5. Una cosa che pomposamente si presenta
come Global Thinking Foundation (in realtà milanese). Essendo molto presente,
però quasi sconosciuta, saremmo curiosi di sapere chi la finanzia. Peccato che
il suo sito non lo riporti. Ma indica posizioni di vari suoi amministratori e
consulenti: Alberto Garroni, gruppo Intesa-Sanpaolo; Luciano Turba, UbiBanca,
Giuseppe Attanò, consigliere di società nel gruppo Intesa Sanpaolo; Gregorio De
Felice, idem; Enrico Dameri, consigliere di una sim (società di intermediazione
mobiliare) ecc..Anche qui è tutto un pullulare di dirigenti bancari che
conferma il metodo: l’educazione finanziaria affidata a banche, banchieri e
bancari.
Il comitato Edufin elenca 306 iniziative di
cosiddetta educazione finanziaria per l’ottobre 2018. In più del 50 per cento –
ne abbiamo contate 157 – troviamo, da soli o con altri, i soggetti sopra
elencati o comunque banche, fondi o enti previdenziali ecc. Tutti in conflitto
d’interesse coi risparmiatori. Perché infatti finanzierebbero iniziative, se
non per un tornaconto, diretto o indiretto, loro o di chi li finanzia? Banca
Intesa, Unicredit, UbiBanca non sono onlus.

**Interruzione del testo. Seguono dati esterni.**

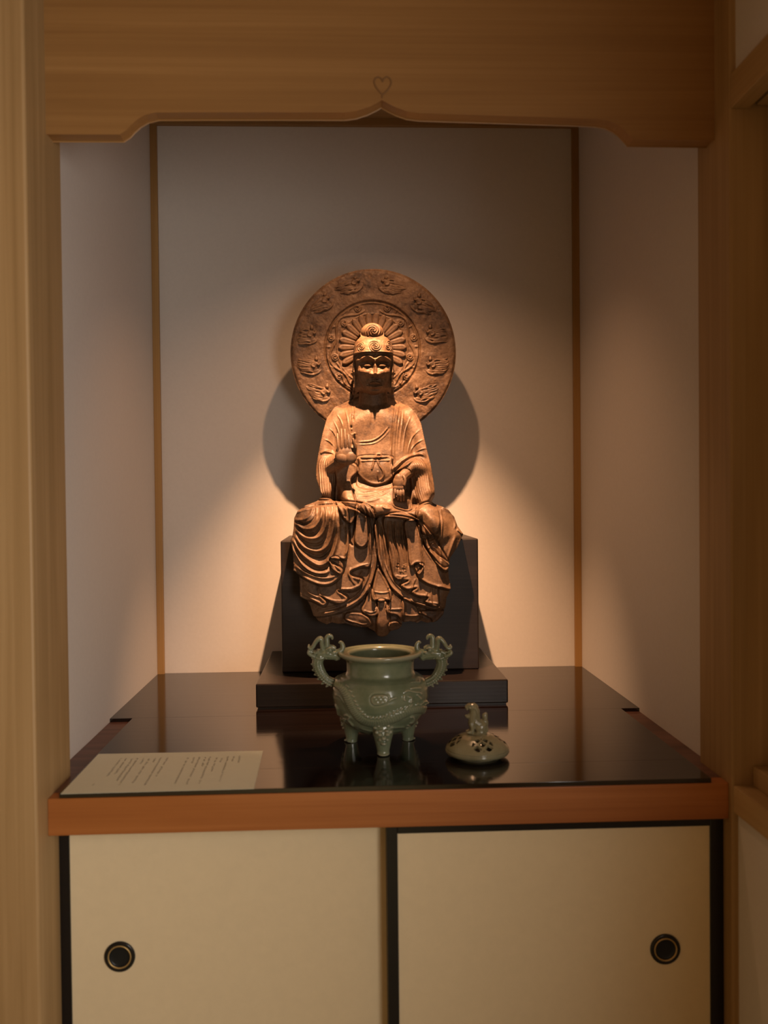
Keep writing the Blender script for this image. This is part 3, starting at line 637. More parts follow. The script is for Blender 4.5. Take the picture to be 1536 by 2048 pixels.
# ---- head
HO = [(745, 643), (757, 645), (766, 652.5), (769, 662), (768, 671), (776, 675), (783, 682.5), (786.5, 692), (787.5, 705), (789, 720), (790, 735), (792.5, 739.5), (793, 743), (789.5, 746), (788, 757), (788.5, 770), (790.5, 781), (786.5, 787), (781.5, 783), (778, 779),
      (770, 784), (759, 787.5), (748, 789), (737, 787.5), (726, 784), (717, 779), (713, 783), (708.5, 787), (704.5, 782), (706.5, 770), (708, 757), (705.5, 746), (701.5, 743.5), (701.5, 740), (705, 736), (706, 720), (706.5, 705), (707.5, 692), (711, 682.5), (718, 675.5), (722, 671), (721, 662), (724, 652.5), (733, 645)]
h = Relief(699, 796, 640, 806, .36); sdh = h.sd(HO); U2, V2 = h.U, h.V
row = np.array([[643, 4], [650, 8], [661, 12], [668, 20], [674, 32], [682, 44], [692, 51.5], [702, 54], [706.6, 54.5], [708.6, 41], [716, 45], [721, 46.5], [727, 42.5], [737, 39.5], [745, 41], [751, 40.6], [757, 37.6], [764, 33], [771, 28.5], [779, 22.5], [786, 14], [803, 6]])
hw = np.array([[643, 30], [668, 36], [690, 40.5], [706, 41.5], [735, 42], [760, 41], [775, 41], [803, 45]])
D = np.interp(V2 + .013*(U2-749.5)**2*sstep(V2, 736, 748)*sstep(-V2, -790, -760), row[:, 0], row[:, 1]); HW = np.interp(h.v, hw[:, 0], hw[:, 1])[:, None]
q = np.clip(1-np.abs((U2-747.3)/HW)**2.25, 0, 1)
h.H = 70 + D*np.sqrt(q)
FACE = [(717, 708), (778, 708), (779.5, 735), (776.5, 757), (769, 773), (759, 783), (748, 786.5), (737, 783), (727, 773), (719, 757), (716, 735)]
sf = h.sd(catmull(FACE, 5, True))
side = np.where((V2 > 708) & (V2 < 790), 1, 0)
h.H += side*(-9)*sstep(-sf, 0, 2.5)
h.H += side*sstep(sf, -1, 4)*2
h.H -= np.where(V2 > 770, 14*sstep(-sf, 0, 6)*sstep(V2, 770, 785), 0)
# ushnisha
q = 1-((U2-745)/23.5)**2-((V2-661.5)/19.5)**2
b = 75+32*np.sqrt(np.clip(q, 0, 1)); h.H = np.where(q > 0, np.maximum(h.H, b), h.H)
def curl(cx, cy, rx, ry, turns, arms, amp, sgn=1, ph=0):
    du, dv = (U2-cx)/rx, (V2-cy)/ry; r = np.hypot(du, dv); th = np.arctan2(dv, du)
    w = sstep(1-r, 0, .12)
    h.H += w*(amp*np.cos(2*math.pi*turns*r + sgn*arms*th + ph) + 1.2*(1-r*r))
curl(746.5, 662, 17.5, 17, 3.6, 3, 1.5, 1, .5)
curl(721.5, 695.5, 9, 10.5, 2.6, 3, 1.3, 1); curl(749.5, 695, 14, 13.2, 3.2, 3, 1.4, 1, 1); curl(777, 692, 7.6, 11.5, 2.6, 3, 1.3, -1)
h.ridge([(707, 705), (725, 707), (748, 708.2), (770, 706.5), (787, 704)], 1.6, 1.6, .02)
# face
for s in (-1, 1):
    cx = 749.5
    X = lambda d: cx+s*d
    h.ridge([(X(3), 724), (X(5.5), 719), (X(12), 715), (X(18), 714.5), (X(25), 718), (X(28), 722)], 2.2, 4.4, .12)          # brow
    h.gauss(X(15), 726.6, 11.5, 4.8, -14); h.gauss(X(5.5), 729, 3.6, 5, -6.5); h.gauss(X(25), 730, 6, 6, -3)
    h.gauss(X(15.3), 732.6, 7.6, 2.9, 9)                                                                                      # lid
    h.ridge([(X(5.5), 734.5), (X(11), 736.4), (X(17), 736.4), (X(24.5), 733)], 1.4, -5.2, .1)                                     # slit
    h.ridge([(X(6), 738.3), (X(13), 740.2), (X(22), 738)], 1.5, 1.2, .2)
    h.gauss(X(17), 746, 9, 6.5, 4.6)                                                                                           # cheek
    h.gauss(X(6.6), 750.5, 3.0, 3.2, 5.2); h.gauss(X(4), 754.2, 1.6, 1.2, -3.5)                                                  # nostril wing
    h.ridge([(X(10), 751), (X(14), 757), (X(15.5), 764)], 2, -2.2, .2)
    h.gauss(X(12.5), 769.5, 2.6, 2.0, -2.4); h.gauss(X(13), 772.5, 4, 3.2, 4.0)
    ex = 747.3+s*41
    h.ridge([(ex-s*1.5, 714), (ex, 724), (ex-s*.5, 736), (ex-s*1.5, 750), (ex-s*.8, 768), (ex+s*.8, 786)], 2.6, 7, .08)             # ear
    h.ridge([(ex-s*5, 716), (ex-s*3.5, 728), (ex-s*5, 744), (ex-s*5.5, 765)], 1.6, -3, .1)
    h.gauss(ex+s*2, 741.5, 2.4, 2.2, 6)
h.ridge([(749.5, 718), (749.5, 728), (750, 738), (750, 748), (750, 752.5)], 3.4, 5, .1); h.ridge([(749.8, 722), (750, 738), (750, 752)], 2.0, 4.6, .05)
h.gauss(750, 751.2, 3.6, 3.2, 6.5); h.H -= 6*np.exp(-((U2-750)/11)**2)*np.exp(-((V2-757.5)/2.8)**2)
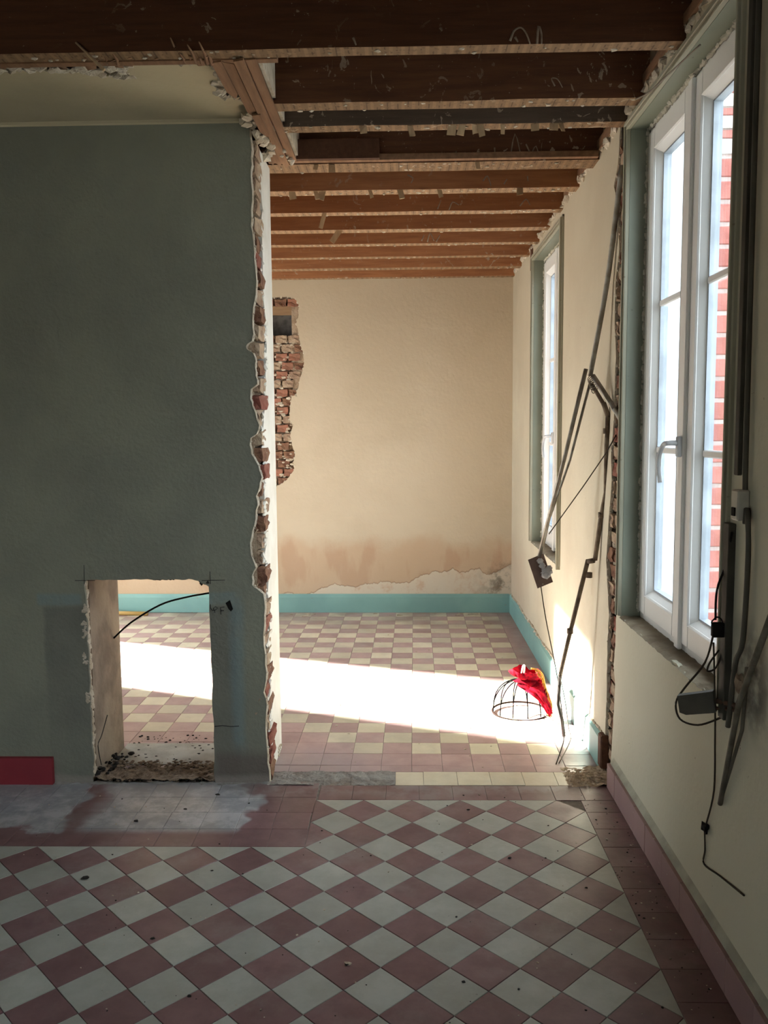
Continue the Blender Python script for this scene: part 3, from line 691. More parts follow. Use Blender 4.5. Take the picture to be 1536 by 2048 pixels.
    vs, fs = lumpy(XW-.006, XF+.05, Y0, Y1, 8, 60, lambda x_, y_: Z0+.004+.004*hn(x_, y_, 25)+.003*hn(x_, y_, 70)-(.006 if x_ < XW else 0))
    m.add(vs, fs).box(XW+.002, XF+.05, Y0, Y1, Z0-.02, Z0-.003)
    c_(m.build('sill', SILL, r, 'rough brown stone sill'))
    m = MB(); z = Z0+.03
    while z < Z1-.01:
        m.blob((XF+.004, Y1-.001, z), random.uniform(.005, .012), 1, .4, (1, .8, 1.5)); z += random.uniform(.010, .022)
    y = Y0
    while y < Y1:
        m.blob((XF+.004, y, Z1-.004), random.uniform(.006, .013), 1, .4, (1, 1.5, .8)); y += random.uniform(.012, .022)
    c_(m.build('foam_bead', FOAM, r, 'bead of expanding foam'))
    return r
win1 = window('window_1', 2.345, 3.435, .752, 2.675, .952)
win2 = window('window_2', 4.82, 5.865, .735, 2.645, .952)
# stop boards that stay proud on the near side of the far window
MB().box(XW-.022, XW, 4.785, 4.812, .72, 2.67).build('casing_stop', TANC, win2).matrix_parent_inverse = Matrix.Translation(-win2.location)

# baseboards
tag(MB().box(.868, XW+.002, 3.70, 6.95, 0, .138).prism([(.868, .138), (.878, .152), (XW, .156), (XW, .138)], 1, 3.72, 6.95).build('baseboard_right', TEAL), kind='structure')
m = MB(); y = 3.72
while y < 6.9: m.blob((XW-.002, y, .158+.006*math.sin(y*9)), random.uniform(.006, .013), 1, .4, (.9, 1.6, .8)); y += random.uniform(.012, .03)
o = m.build('plaster_ledge', PLEDGE, bpy.data.objects['baseboard_right'], 'crumbled plaster line above the board')
MB().bbox(.862, .90, 3.64, 3.70, .02, .17, .006).build('rotten_end', BOARD, bpy.data.objects['baseboard_right'], 'rotten dark wooden end of the board')
bn = tag(MB().prism([(.866, .0), (XW, .0), (XW, .128), (.880, .122), (.868, .104)], 1, -1.2, 3.50).build('baseboard_near', LEDGE), kind='structure')
ys = [3.50, 3.374, 3.085, 2.935, 2.735, 2.547, 2.36, 2.17, 1.98, 1.78, 1.6]
for a, b in zip(ys[:-1], ys[1:]): MB().bbox(.857+random.uniform(-.0008, .0008), .872, b+.0012, a-.0012, .0, .106, .0012).build('tile', PINK, bn)

# ================================================================== BACK WALL
wb = empty('wall_back', (0, 6.96, 0)); tag(wb, kind='structure')
def chb(o): o.matrix_parent_inverse = Matrix.Translation(-Vector(o.parent.location)); return o
def bx(x, y, dy): return yback(x)+dy
scar = [aty(x, y, 6.97) for x, y in ((548, 594), (575, 593), (590, 597), (598, 612), (597, 632), (592, 648), (597, 668), (601, 690), (607, 706), (608, 722), (606, 738), (600, 755), (597, 775), (592, 790), (583, 792), (580, 812), (578, 840), (586, 850), (580, 872), (584, 890), (590, 905), (586, 925), (588, 940), (575, 958), (562, 968), (550, 975))]
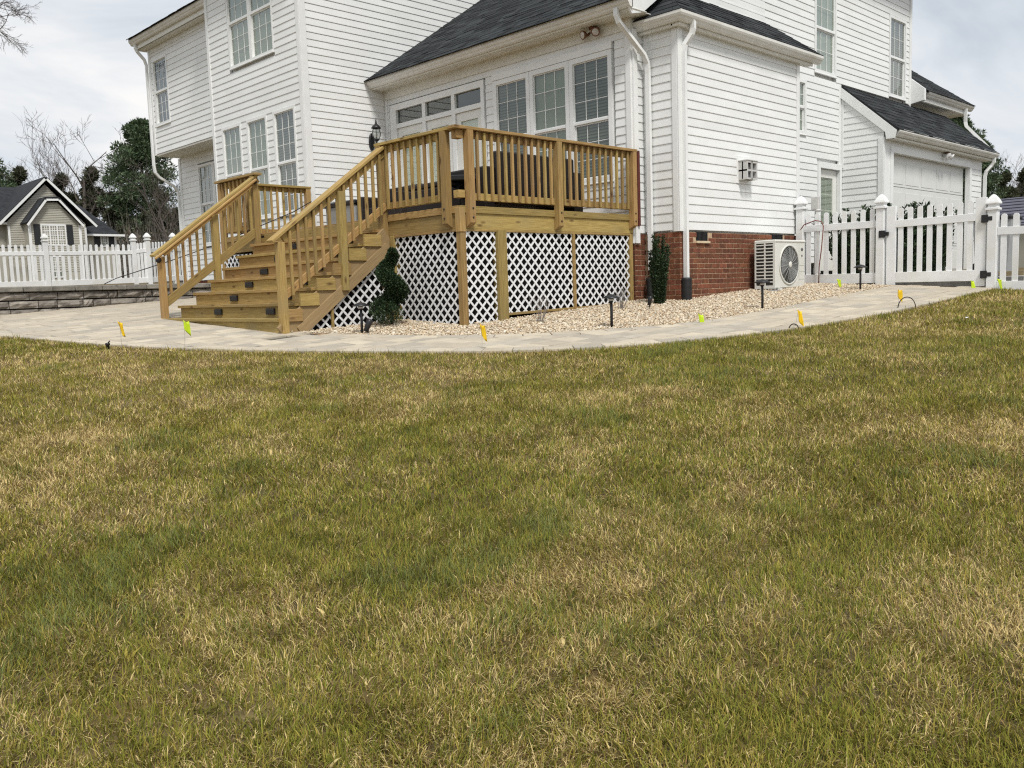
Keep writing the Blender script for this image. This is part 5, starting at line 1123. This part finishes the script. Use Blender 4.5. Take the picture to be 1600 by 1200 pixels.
# the thicket that fills the wood: nobody could count it
def thicket(name, spans, label):
    P, D, TV, TF = [], [], [], []
    for (u0, u1, d0, d1, hmax, n) in spans:
        uu = rng.uniform(u0, u1, n); dd_ = rng.uniform(d0, d1, n)
        for u, d in zip(uu, dd_):
            g = at(u, 440, d); h = hmax*rng.uniform(.35, 1); z = zg(g.x, g.y); k = 26
            q = rng.normal(size=(k, 3))*np.array([.8, .8, h*.26]); P.append(np.array((g.x, g.y, z+h*.45))+q); D.append(q)
            for j in range(5):
                a = rng.uniform(0, 6.28); b = len(TV); p0 = V((g.x+rng.normal(0, .6), g.y+rng.normal(0, .6), z)); p1 = p0+V((.22*h*math.cos(a), .22*h*math.sin(a), h*rng.uniform(.7, 1.25))); w = V((.012+.003*h, 0, 0)); w2 = V((0, .012+.003*h, 0))
                TV += [p0-w, p0+w, p0+w2, p1]; TF += [(b, b+1, b+3), (b+1, b+2, b+3), (b+2, b, b+3)]
    o = add(name, leaves(np.concatenate(P), .17, BR+[(.11, .085, .06), (.04, .035, .026)], dirs=np.concatenate(D), long=2.2), kind='stuff', label=label, cat='thicket')
    add('stems', mesh(TV, TF, barkpale), o)
thicket('thicket', [(-80, 330, 88, 120, 8.5, 640), (196, 320, 74, 88, 6.0, 200), (1440, 1760, 54, 80, 5.5, 380)], 'brown brushy undergrowth and saplings filling the wood')
# overhanging limb from a tree standing left of the picture
tb_ = at(-330, 300, 22); tz = zg(tb_.x, tb_.y)
ot = thing('bare_tree', 'leafless branch reaching in at the top left corner of the sky', 'tree', (tb_.x, tb_.y, tz))
tube('trunk', ot, [(tb_.x, tb_.y, tz-.2), tuple(at(-325, 100, 22)), tuple(at(-315, -60, 22)), tuple(at(-300, -240, 22))], [.26, .2, .15, .09], barkm, 8)
lv, lf_ = [], []
def lt(path, rad, k=4):
    me = tubemesh(path, rad, barkm, k); b = len(lv); lv.extend([tuple(v.co) for v in me.vertices]); lf_.extend([tuple(b+i for i in p.vertices) for p in me.polygons])
R = random.Random(4)
def twg(p, d, L, r, lv_):
    path, rad = [p], [r]; q = d.copy()
    for i in range(4): q = (q+V((R.gauss(0, .14), R.gauss(0, .14), R.gauss(.0, .14)))).normalized(); path.append(path[-1]+q*L/4); rad.append(r*(1-.2*(i+1)))
    lt(path, [max(x, .0022) for x in rad], 4 if lv_ < 2 else 3)
    if lv_ < 3:
        for c in range(5): i = R.randint(1, 3); ax = V((R.gauss(0, 1), R.gauss(0, 1), R.gauss(0, 1))); twg(path[i].lerp(path[i+1], R.random()), (q+ax*.42).normalized(), L*R.uniform(.4, .62), r*.5, lv_+1)
for u0, v0, u1, v1 in ((-318, -20, 0, 46), (-316, -60, -8, 28), (-315, -90, -14, 8)):
    a, b = at(u0, v0, 22), at(u1, v1, 21.5); path = [a, a.lerp(b, .35)+V((0, 0, .25)), a.lerp(b, .7)+V((0, 0, .12)), b]; lt(path, [.075, .05, .03, .015], 6)
    for t in (.55, .7, .8, .88, .95, 1.0):
        p = path[2].lerp(path[3], (t-.7)/.3) if t > .7 else path[1].lerp(path[2], (t-.35)/.35); d = (b-a).normalized()+V((R.gauss(0, .3), R.gauss(0, .3), R.gauss(0, .35))); twg(p, d.normalized(), .68, .012, 0)
add('branches', mesh(lv, lf_, barkm), ot)

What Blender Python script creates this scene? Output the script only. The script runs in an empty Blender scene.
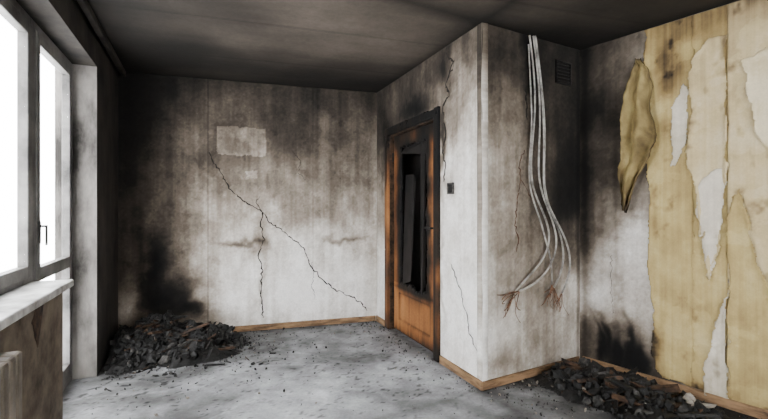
import bpy, bmesh, math, random
import numpy as np
from mathutils import Vector, Matrix
random.seed(7)
F,CX,HY,H=432.0,384.0,207.5,1.27
ZC=2.56
D=bpy.data
COLL=bpy.context.scene.collection
# ---------------- room plan (metres) ----------------
L=(-2.52,4.10); A=(-0.08,4.86); B=(0.683,3.01); C=(1.606,3.54); Dn=(2.29,2.58)
kd=(Dn[0]-C[0])/(C[1]-Dn[1])
R=(C[0]+kd*(C[1]+1.3),-1.3)
def nrm(a,b):
    dx,dy=b[0]-a[0],b[1]-a[1]; l=math.hypot(dx,dy); return (dx/l,dy/l,l)
class W:
    def __init__(s,a,b):
        s.a=a;s.b=b;s.dx,s.dy,s.len=nrm(a,b);s.nx,s.ny=s.dy,-s.dx
    def p(s,u,z,o=0.0): return Vector((s.a[0]+s.dx*u+s.nx*o,s.a[1]+s.dy*u+s.ny*o,z))
    def survey(s,x,y):   # photo measurement -> wall coordinates (u,z) in metres
        r=(x-CX)/F
        t=(r*s.a[1]-s.a[0])/((s.b[0]-s.a[0])-r*(s.b[1]-s.a[1]))
        Y=s.a[1]+t*(s.b[1]-s.a[1])
        return (t*s.len, H-(y-HY)*Y/F)
    def dist(s,x,y): return (x-s.a[0])*s.nx+(y-s.a[1])*s.ny
WB=W(L,A); WD=W(A,B); WF=W(B,C); WR=W(C,R)
LO=(-2.16,3.25); LE=(0.392,-0.920); LN=(0.920,0.392)
def lp(s,d,z): return Vector((LO[0]+LE[0]*s+LN[0]*d,LO[1]+LE[1]*s+LN[1]*d,z))
# ---------------- numpy noise ----------------
_T=[np.random.RandomState(i).rand(256,256) for i in range(6)]
def vn(x,y,k):
    T=_T[k%6]; x=np.asarray(x)+k*17.3+1000; y=np.asarray(y)+k*9.1+1000
    xi=np.floor(x).astype(int); yi=np.floor(y).astype(int); fx=x-xi; fy=y-yi
    fx=fx*fx*(3-2*fx); fy=fy*fy*(3-2*fy)
    a=T[xi%256,yi%256];b=T[(xi+1)%256,yi%256];c=T[xi%256,(yi+1)%256];d=T[(xi+1)%256,(yi+1)%256]
    return (a*(1-fx)+b*fx)*(1-fy)+(c*(1-fx)+d*fx)*fy
def fbm(x,y,k=0,o=4):
    s=0;a=1;t=0
    for i in range(o):
        s=s+a*vn(x*2**i,y*2**i,k+i); t+=a; a*=.5
    return s/t*2-1
def shepard(u,v,pts,p=3.0):
    num=np.zeros_like(u);den=np.zeros_like(u)
    for (a,b,s) in pts:
        w=1.0/((u-a)**2+(v-b)**2+0.012)**(p/2); num+=w*s; den+=w
    return num/den
def lin(c): 
    c=np.asarray(c,float); return np.where(c<=.04045,c/12.92,((c+.055)/1.055)**2.4)
def ramp(S,stops):
    xs=[s[0] for s in stops]
    return np.stack([np.interp(S,xs,[s[1][i] for s in stops]) for i in range(3)],-1)
def sstep(x,a,b): 
    t=np.clip((x-a)/(b-a),0,1); return t*t*(3-2*t)
PL=[(0,(.94,.93,.915)),(.15,(.81,.79,.76)),(.35,(.60,.56,.515)),(.55,(.415,.378,.335)),(.75,(.255,.227,.20)),(1,(.11,.10,.09)),(1.3,(.03,.028,.027))]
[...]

E se danno soldi a onlus o
fondazioni, lo fanno per trarne profitto.
Anche dietro a molte iniziative locali c’è
da aspettarsi un venditore di investimenti che poi interviene per portare acqua
al proprio mulino. Viceversa, meno del 2% delle iniziative rimandano ad
associazioni di risparmiatori, sole o con soggetti neutri.
Ma il sito di Edufin aveva rivolto un
caloroso invito: “Ad ottobre partecipa anche tu al Mese dell’Educazione
Finanziaria 2018”. Uno ci ha provato e non l’ultimo arrivato, bensì Antonio
Tanza, presidente dell’Adusbef, ma soprattutto rappresentante delle
associazioni di consumatori nel Comitato Edufin.
Tentò infatti di organizzare qualche
iniziativa di informazione finanziaria, chiedendo un modesto contributo a
Edufin stesso che non dovrebbe trovarsi in ristrettezze economiche, vista
l’esorbitante cifra spesa già solo per il sito (750 mila euro). Il preventivo
era di mille euro a iniziativa, comprendendo sala, rimborso spese e piccolo
gettone (200 euro lordi), materiale didattico, attività di comunicazione ecc.
Ci provò, ma dovette soccombere a fronte di un intenso fuoco di sbarramento
burocratico. Riferisce in particolare della pretesa che indicesse gare
d’appalto per rimborsare i biglietti ferroviari per i relatori. Al che ci ha
rinunciato. E come dargli torto?
Vista dunque la maggior parte delle
iniziative, l’ottobre 2018 appare come il mese non dell’educazione finanziaria,
bensì del lavaggio del cervello dei risparmiatori.